Paul W Bennett

Director, Schoolhouse Institute, and Adjunct Professor of Education, Saint Mary’s University, Halifax, NS
Event

Heather Cumming

Teacher, Westmount Elementary School, Halifax Regional School Board, Halifax, NS

Session

Inclusion and Class Composition: Moving from Theory to Research-Based Policy and Practice

Striving for the “full inclusion” of all students in the regular classroom may be a worthy goal, but it makes teaching far more challenging and cannot satisfactorily meet the needs of all children. A few Canadian school systems, since the mid-1990s, have elevated “inclusive education” to an exalted status. Teacher surveys identify class management as a fundamental problem and “class composition” as the biggest obstacle to professional satisfaction. Our two presenters, a university research professor and a classroom teacher, will review the latest research, demonstrate how inclusion for everyone disadvantages those with the most complex needs. Drawing upon case studies in Nova Scotia and British Columbia, it’s clear that special needs policy, designed by theorists, is not working for too many teachers and needs rethinking to create a better, more productive class environment.

Bio

Paul W. Bennett is Founding Director of the Schoolhouse Institute and Adjunct Professor of Education at Saint Mary’s University in Halifax, NS Canada. Over his wide-ranging career, Paul has taught high school history, completed an Ed.D. at OISE(Toronto), served as an elected public school trustee, headed two leading independent schools, written eight history books, and emerged, born-again, as a well-known Canadian education commentator. Since 2009, he has produced regular newspaper columns, churned out more than a dozen policy papers, and curated Educhatter, a lively blog on Canadian education. Follow him on Twitter @Educhatter.

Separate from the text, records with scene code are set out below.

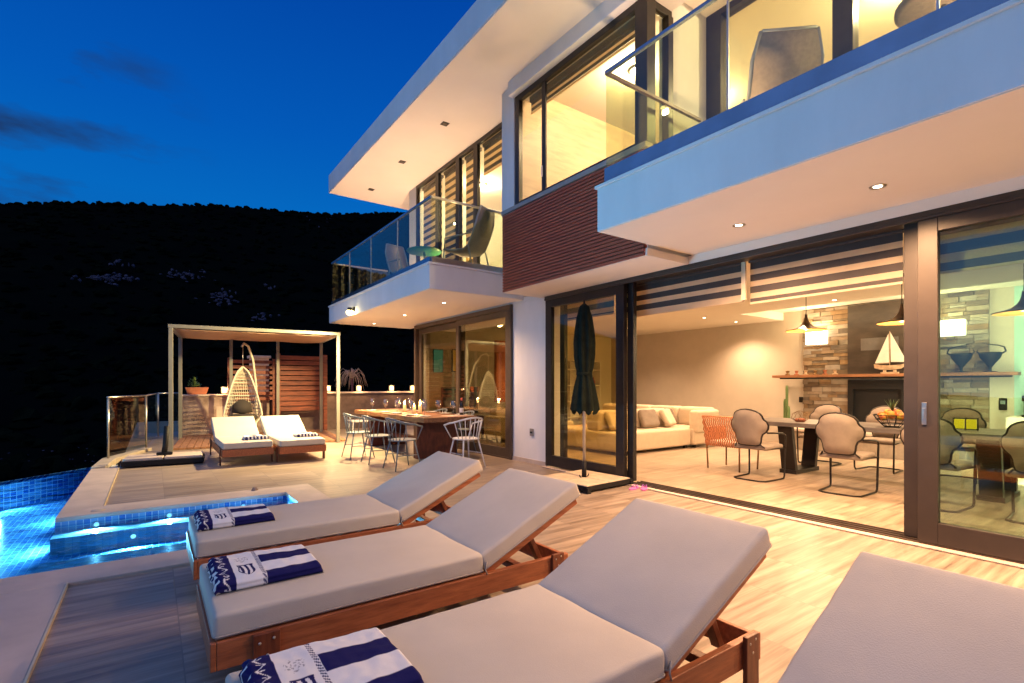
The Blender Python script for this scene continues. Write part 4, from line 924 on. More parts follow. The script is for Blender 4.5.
# pendant lamps
def pendant():
    t = thing('pendant_lamp', '', 'pendant lamp', (0,0,0), 0, 'bronze pendant lamps over the dining table')
    b = MB(); b.lathe([(0.0, 2.752), (0.06, 2.752), (0.055, 2.72), (0.0, 2.715)], n=18); b.build('ceiling_rose', bronze_shade, t)
    b = MB(); b.tube([(0,0,2.72), (0,0,2.33)], 0.005, 6); b.build('cord', blackm, t)
    b = MB(); P = [(0.018,2.36),(0.022,2.31),(0.035,2.26),(0.06,2.215),(0.11,2.17),(0.20,2.14),(0.27,2.125),(0.275,2.118)]
    b.lathe(P, n=32); b.f = b.f[:-2]; b.mi = b.mi[:-2]; b.sm = b.sm[:-2]; sh = b.build('shade', bronze_shade, t)
    b = MB(); b.lathe([(r*0.97, z-0.006) for r, z in P[2:]], n=32); b.f = b.f[:-2]; b.mi = b.mi[:-2]; b.sm = b.sm[:-2]; b.build('lining', goldin, sh)
    b = MB(); b.lathe([(0.0,2.125),(0.03,2.135),(0.04,2.16),(0.03,2.19),(0.0,2.20)], n=14); b.build('bulb', lampglow, t)
    return t
p0 = pendant()
for k, y in enumerate((3.63, 2.44, 1.30)):
    place(p0, k > 0, (8.0, y, 0), 0, ('left', 'middle', 'right')[k] + ' one of the bronze pendants above the dining table')
    lamp('POINT', 'pendant_light', (8.0, y, 2.10), 14, WARM, 0.05)
# dining table
t = thing('dining_table', 'long dark grey dining table on slab trestles inside', 'table', (7.95, 2.65, 0))
MB().box(-0.52, 0.52, -1.75, 1.75, 0.70, 0.76).build('tabletop', greywood, t, bevel=0.004)
for y in (1.05, -1.15):
    b = MB(); 
    for s in (-1, 1): b.beam((s*0.30, y, 0.05), (s*0.40, y, 0.70), 0.20, 0.07, up=(0,1,0)) if False else b.prism([(s*0.26, -0.0), (s*0.34, 0.0), (s*0.46, 0.64), (s*0.38, 0.64)], -0.10, 0.10)
    M = Matrix.Translation((0, y, 0.06)) @ Matrix.Rotation(PI/2, 4, 'X'); b.xform(M); b.box(-0.36, 0.36, y-0.12, y+0.12, 0.0, 0.06); b.build('leg', chairrim, t, bevel=0.004)
# dining chairs with shell backs
def dchair():
    t = thing('dining_chair', '', 'dining chair', (0,0,0), 0, 'shell backed dining chairs')   # faces +X
    half = [(0.0, -0.235), (0.06, -0.236), (0.115, -0.234), (0.152, -0.222), (0.165, -0.18), (0.172, -0.125), (0.190, -0.078), (0.226, -0.048), (0.250, -0.008), (0.256, 0.04), (0.244, 0.085), (0.214, 0.112), (0.203, 0.135), (0.196, 0.165), (0.172, 0.198), (0.130, 0.224), (0.07, 0.243), (0.0, 0.250)]
    out_ = [(y, 0.72+z) for y, z in half] + [(-y, 0.72+z) for y, z in half[-2:0:-1]]
    def bend(y, z, off): return (-0.235+off + 1.2*y*y - 0.14*(z-0.48), y, z)
    b = MB(); n = len(out_)
    rings = []
    for off, sc in ((-0.016, 0.94), (-0.022, 0.0)): pass
    vs = [bend(y*0.98, 0.72+(z-0.72)*0.98, -0.018) for y, z in out_]+[bend(y*0.98, 0.72+(z-0.72)*0.98, 0.018) for y, z in out_]
    vs += [bend(y*0.5, 0.72+(z-0.72)*0.5, -0.024) for y, z in out_]+[bend(y*0.5, 0.72+(z-0.72)*0.5, 0.030) for y, z in out_]
    c0 = len(vs); vs += [bend(0, 0.72, -0.026), bend(0, 0.72, 0.034)]
    fs = []
    for i in range(n):
        j = (i+1) % n; fs += [(i, j, n+j, n+i), (2*n+i, 2*n+j, j, i), (n+i, n+j, 3*n+j, 3*n+i), (c0, 2*n+j, 2*n+i), (3*n+i, 3*n+j, c0+1)]
    b.add(vs, fs, 0, True); b.build('backrest', chairfab, t)
    b = MB(); b.tube([bend(y, z, 0) for y, z in out_], 0.014, 8, closed=True); b.build('back_rim', chairrim, t)
    b = MB(); b.box(-0.20, 0.25, -0.24, 0.24, 0.42, 0.49); b.build('seat', chairfab, t, bevel=0.03, seg=4)
    b = MB(); 
    for s in (-1, 1):
        b.tube([(-0.18, s*0.235, 0.66), (-0.05, s*0.265, 0.655), (0.15, s*0.27, 0.64), (0.235, s*0.265, 0.61), (0.25, s*0.26, 0.55), (0.245, s*0.255, 0.30), (0.24, s*0.25, 0.05), (0.22, s*0.245, 0.015), (0.15, s*0.24, 0.012), (-0.20, s*0.22, 0.012), (-0.25, s*0.16, 0.012), (-0.26, 0, 0.012)], 0.0125, 8)
        b.tube([(-0.235, s*0.17, 0.50), (-0.18, s*0.22, 0.44), (0.245, s*0.25, 0.43)], 0.011, 6)
    b.build('frame', chairrim, t)
    return t
d0 = dchair()
dl = (('first chair from the left on the near side of the dining table', 6.85, 3.75, 0), ('second chair from the left on the near side, whole shell back in view', 6.85, 2.65, 0.05), ('third near side chair, partly behind the door frame', 6.85, 1.78, 0), ('near side chair at the right edge behind the glass', 6.85, 0.98, 0),
      ('first chair from the left on the far side of the dining table', 9.0, 3.85, PI), ('second chair from the left on the far side, below the fruit bowl', 9.0, 3.02, PI), ('third far side chair, seen through the framed glass', 9.0, 2.12, PI))
for k, (lb, x, y, rz) in enumerate(dl): place(d0, k > 0, (x, y, 0), rz, lb)
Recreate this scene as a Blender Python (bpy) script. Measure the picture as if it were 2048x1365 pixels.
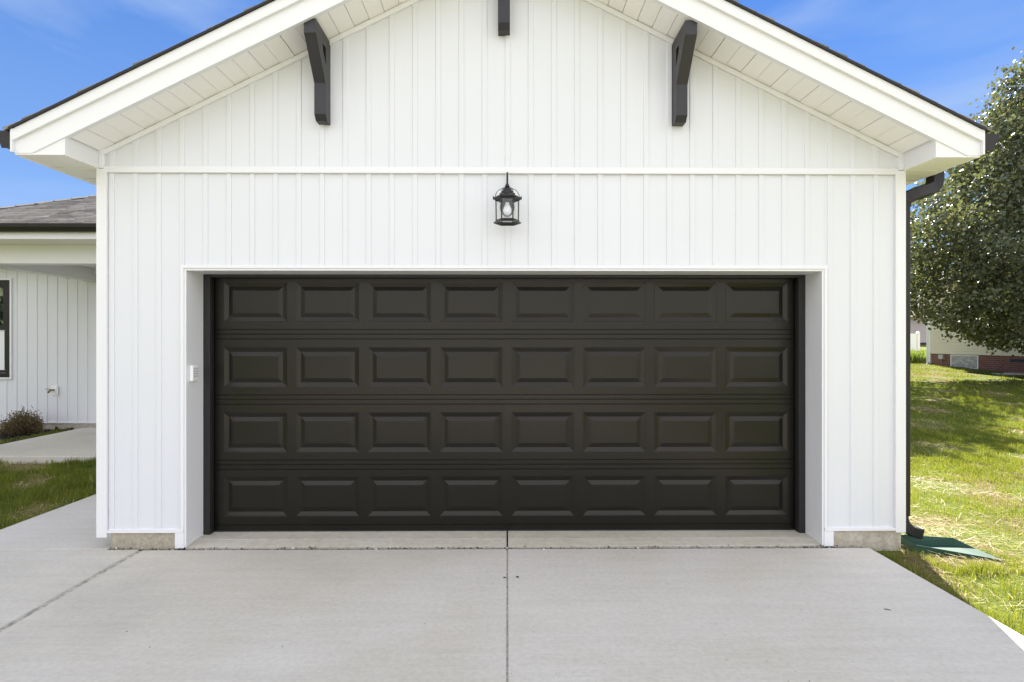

Heather A. Cumming is an elementary Teacher in Halifax, Nova Scotia. She started her teaching career at the Boston Higashi School, a school helping children and young adults with Autism Spectrum Disorder to reach their full potential. Since returning to Canada, Heather has worked in the public school system in Halifax as a Learning Centre Teacher in various elementary schools. Currently, she is finishing her Doctorate of Education at the University of Glasgow. Her Dissertation explores Nova Scotian Classroom teachers’ perceptions of inclusive practices at the elementary level. She is also an active supporter of the Urban Farm Museum Society of Spryfield.